▶ _WORK TO COMPLETE_
Transcribe all of the data exactly. Omit the pictures.

▶ _GIVEN MATERIAL_
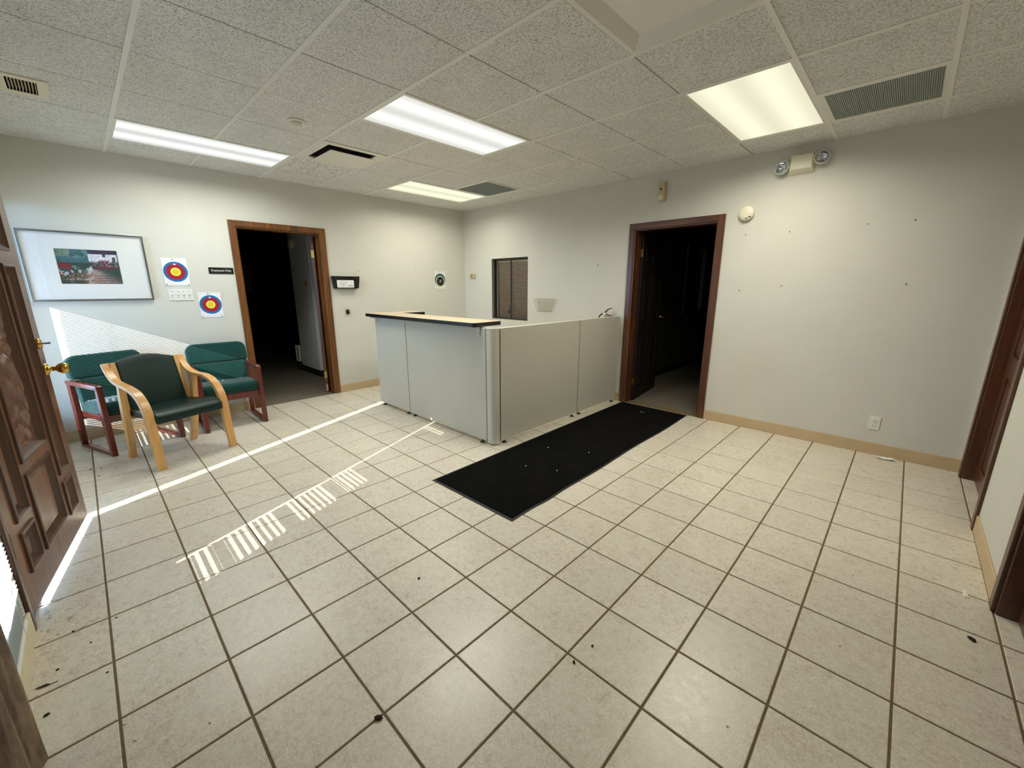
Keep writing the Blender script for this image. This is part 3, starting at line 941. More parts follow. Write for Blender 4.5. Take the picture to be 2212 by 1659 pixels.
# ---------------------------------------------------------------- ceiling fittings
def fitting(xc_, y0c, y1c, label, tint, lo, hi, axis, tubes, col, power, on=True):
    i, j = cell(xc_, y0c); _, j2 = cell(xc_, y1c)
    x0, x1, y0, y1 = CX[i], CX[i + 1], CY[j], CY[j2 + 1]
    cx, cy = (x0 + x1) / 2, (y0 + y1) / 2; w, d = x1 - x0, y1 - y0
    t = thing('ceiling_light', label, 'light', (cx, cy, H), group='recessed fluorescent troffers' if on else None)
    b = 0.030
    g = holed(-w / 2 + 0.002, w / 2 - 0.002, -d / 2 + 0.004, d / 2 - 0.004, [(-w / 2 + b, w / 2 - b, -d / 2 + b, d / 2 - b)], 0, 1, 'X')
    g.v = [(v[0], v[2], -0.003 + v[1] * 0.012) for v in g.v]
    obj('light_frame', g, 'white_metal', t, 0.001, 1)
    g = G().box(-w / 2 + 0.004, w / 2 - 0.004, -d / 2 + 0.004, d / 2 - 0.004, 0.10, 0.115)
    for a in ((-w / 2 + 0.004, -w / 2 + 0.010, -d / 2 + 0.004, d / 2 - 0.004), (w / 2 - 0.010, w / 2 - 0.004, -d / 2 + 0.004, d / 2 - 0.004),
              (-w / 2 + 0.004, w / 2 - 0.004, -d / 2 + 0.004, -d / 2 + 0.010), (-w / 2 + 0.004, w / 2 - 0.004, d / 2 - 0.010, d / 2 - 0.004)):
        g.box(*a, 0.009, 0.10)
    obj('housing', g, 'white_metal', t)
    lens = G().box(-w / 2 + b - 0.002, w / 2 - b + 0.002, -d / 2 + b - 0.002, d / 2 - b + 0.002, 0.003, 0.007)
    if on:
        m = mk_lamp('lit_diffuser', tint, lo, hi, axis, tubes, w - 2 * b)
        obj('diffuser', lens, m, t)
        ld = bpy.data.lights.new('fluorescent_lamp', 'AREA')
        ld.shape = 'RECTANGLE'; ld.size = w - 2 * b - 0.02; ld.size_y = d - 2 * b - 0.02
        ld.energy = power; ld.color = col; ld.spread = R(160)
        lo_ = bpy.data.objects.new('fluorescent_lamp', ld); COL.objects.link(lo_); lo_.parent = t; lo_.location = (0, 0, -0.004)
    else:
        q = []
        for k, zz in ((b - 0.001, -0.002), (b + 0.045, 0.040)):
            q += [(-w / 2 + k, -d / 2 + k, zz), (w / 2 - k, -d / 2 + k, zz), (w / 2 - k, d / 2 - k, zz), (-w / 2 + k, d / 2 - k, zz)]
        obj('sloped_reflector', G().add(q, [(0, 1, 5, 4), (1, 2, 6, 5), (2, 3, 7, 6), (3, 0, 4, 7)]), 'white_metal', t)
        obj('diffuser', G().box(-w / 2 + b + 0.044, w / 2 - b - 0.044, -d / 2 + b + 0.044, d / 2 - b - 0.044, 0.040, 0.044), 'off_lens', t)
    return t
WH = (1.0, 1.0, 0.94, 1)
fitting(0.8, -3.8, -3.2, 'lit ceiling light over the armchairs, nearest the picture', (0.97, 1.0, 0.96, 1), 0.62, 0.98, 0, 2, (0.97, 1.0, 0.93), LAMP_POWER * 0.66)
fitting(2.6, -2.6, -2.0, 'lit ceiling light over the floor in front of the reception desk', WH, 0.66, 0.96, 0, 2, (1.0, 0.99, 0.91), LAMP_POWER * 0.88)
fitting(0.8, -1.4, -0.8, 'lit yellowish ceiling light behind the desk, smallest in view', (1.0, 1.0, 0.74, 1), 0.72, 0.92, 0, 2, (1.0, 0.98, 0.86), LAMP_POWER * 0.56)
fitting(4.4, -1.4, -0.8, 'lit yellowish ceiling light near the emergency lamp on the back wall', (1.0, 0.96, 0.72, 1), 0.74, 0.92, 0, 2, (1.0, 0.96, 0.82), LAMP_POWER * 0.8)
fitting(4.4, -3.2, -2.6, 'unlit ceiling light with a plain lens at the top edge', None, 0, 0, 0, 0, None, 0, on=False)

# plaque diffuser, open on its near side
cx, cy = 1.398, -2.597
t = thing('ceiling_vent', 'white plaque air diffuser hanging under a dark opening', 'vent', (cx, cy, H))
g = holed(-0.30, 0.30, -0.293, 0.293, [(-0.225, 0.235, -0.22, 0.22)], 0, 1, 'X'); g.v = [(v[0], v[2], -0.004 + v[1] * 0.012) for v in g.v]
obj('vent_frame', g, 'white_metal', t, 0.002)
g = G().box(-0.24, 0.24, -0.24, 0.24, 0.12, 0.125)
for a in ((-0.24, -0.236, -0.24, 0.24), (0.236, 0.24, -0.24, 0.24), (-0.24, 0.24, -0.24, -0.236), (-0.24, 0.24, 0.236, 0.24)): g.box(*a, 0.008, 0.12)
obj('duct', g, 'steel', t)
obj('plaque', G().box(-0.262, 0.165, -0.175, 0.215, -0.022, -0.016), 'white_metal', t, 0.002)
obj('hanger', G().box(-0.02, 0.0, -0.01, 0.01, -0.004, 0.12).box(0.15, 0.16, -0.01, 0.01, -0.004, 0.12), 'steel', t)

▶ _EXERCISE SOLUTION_
Keep writing the Blender script for this image. This is part 3, starting at line 941. More parts follow. Write for Blender 4.5. Take the picture to be 2212 by 1659 pixels.
# ---------------------------------------------------------------- ceiling fittings
def fitting(xc_, y0c, y1c, label, tint, lo, hi, axis, tubes, col, power, on=True):
    i, j = cell(xc_, y0c); _, j2 = cell(xc_, y1c)
    x0, x1, y0, y1 = CX[i], CX[i + 1], CY[j], CY[j2 + 1]
    cx, cy = (x0 + x1) / 2, (y0 + y1) / 2; w, d = x1 - x0, y1 - y0
    t = thing('ceiling_light', label, 'light', (cx, cy, H), group='recessed fluorescent troffers' if on else None)
    b = 0.030
    g = holed(-w / 2 + 0.002, w / 2 - 0.002, -d / 2 + 0.004, d / 2 - 0.004, [(-w / 2 + b, w / 2 - b, -d / 2 + b, d / 2 - b)], 0, 1, 'X')
    g.v = [(v[0], v[2], -0.003 + v[1] * 0.012) for v in g.v]
    obj('light_frame', g, 'white_metal', t, 0.001, 1)
    g = G().box(-w / 2 + 0.004, w / 2 - 0.004, -d / 2 + 0.004, d / 2 - 0.004, 0.10, 0.115)
    for a in ((-w / 2 + 0.004, -w / 2 + 0.010, -d / 2 + 0.004, d / 2 - 0.004), (w / 2 - 0.010, w / 2 - 0.004, -d / 2 + 0.004, d / 2 - 0.004),
              (-w / 2 + 0.004, w / 2 - 0.004, -d / 2 + 0.004, -d / 2 + 0.010), (-w / 2 + 0.004, w / 2 - 0.004, d / 2 - 0.010, d / 2 - 0.004)):
        g.box(*a, 0.009, 0.10)
    obj('housing', g, 'white_metal', t)
    lens = G().box(-w / 2 + b - 0.002, w / 2 - b + 0.002, -d / 2 + b - 0.002, d / 2 - b + 0.002, 0.003, 0.007)
    if on:
        m = mk_lamp('lit_diffuser', tint, lo, hi, axis, tubes, w - 2 * b)
        obj('diffuser', lens, m, t)
        ld = bpy.data.lights.new('fluorescent_lamp', 'AREA')
        ld.shape = 'RECTANGLE'; ld.size = w - 2 * b - 0.02; ld.size_y = d - 2 * b - 0.02
        ld.energy = power; ld.color = col; ld.spread = R(160)
        lo_ = bpy.data.objects.new('fluorescent_lamp', ld); COL.objects.link(lo_); lo_.parent = t; lo_.location = (0, 0, -0.004)
    else:
        q = []
        for k, zz in ((b - 0.001, -0.002), (b + 0.045, 0.040)):
            q += [(-w / 2 + k, -d / 2 + k, zz), (w / 2 - k, -d / 2 + k, zz), (w / 2 - k, d / 2 - k, zz), (-w / 2 + k, d / 2 - k, zz)]
        obj('sloped_reflector', G().add(q, [(0, 1, 5, 4), (1, 2, 6, 5), (2, 3, 7, 6), (3, 0, 4, 7)]), 'white_metal', t)
        obj('diffuser', G().box(-w / 2 + b + 0.044, w / 2 - b - 0.044, -d / 2 + b + 0.044, d / 2 - b - 0.044, 0.040, 0.044), 'off_lens', t)
    return t
WH = (1.0, 1.0, 0.94, 1)
fitting(0.8, -3.8, -3.2, 'lit ceiling light over the armchairs, nearest the picture', (0.97, 1.0, 0.96, 1), 0.62, 0.98, 0, 2, (0.97, 1.0, 0.93), LAMP_POWER * 0.66)
fitting(2.6, -2.6, -2.0, 'lit ceiling light over the floor in front of the reception desk', WH, 0.66, 0.96, 0, 2, (1.0, 0.99, 0.91), LAMP_POWER * 0.88)
fitting(0.8, -1.4, -0.8, 'lit yellowish ceiling light behind the desk, smallest in view', (1.0, 1.0, 0.74, 1), 0.72, 0.92, 0, 2, (1.0, 0.98, 0.86), LAMP_POWER * 0.56)
fitting(4.4, -1.4, -0.8, 'lit yellowish ceiling light near the emergency lamp on the back wall', (1.0, 0.96, 0.72, 1), 0.74, 0.92, 0, 2, (1.0, 0.96, 0.82), LAMP_POWER * 0.8)
fitting(4.4, -3.2, -2.6, 'unlit ceiling light with a plain lens at the top edge', None, 0, 0, 0, 0, None, 0, on=False)

# plaque diffuser, open on its near side
cx, cy = 1.398, -2.597
t = thing('ceiling_vent', 'white plaque air diffuser hanging under a dark opening', 'vent', (cx, cy, H))
g = holed(-0.30, 0.30, -0.293, 0.293, [(-0.225, 0.235, -0.22, 0.22)], 0, 1, 'X'); g.v = [(v[0], v[2], -0.004 + v[1] * 0.012) for v in g.v]
obj('vent_frame', g, 'white_metal', t, 0.002)
g = G().box(-0.24, 0.24, -0.24, 0.24, 0.12, 0.125)
for a in ((-0.24, -0.236, -0.24, 0.24), (0.236, 0.24, -0.24, 0.24), (-0.24, 0.24, -0.24, -0.236), (-0.24, 0.24, 0.236, 0.24)): g.box(*a, 0.008, 0.12)
obj('duct', g, 'steel', t)
obj('plaque', G().box(-0.262, 0.165, -0.175, 0.215, -0.022, -0.016), 'white_metal', t, 0.002)
obj('hanger', G().box(-0.02, 0.0, -0.01, 0.01, -0.004, 0.12).box(0.15, 0.16, -0.01, 0.01, -0.004, 0.12), 'steel', t)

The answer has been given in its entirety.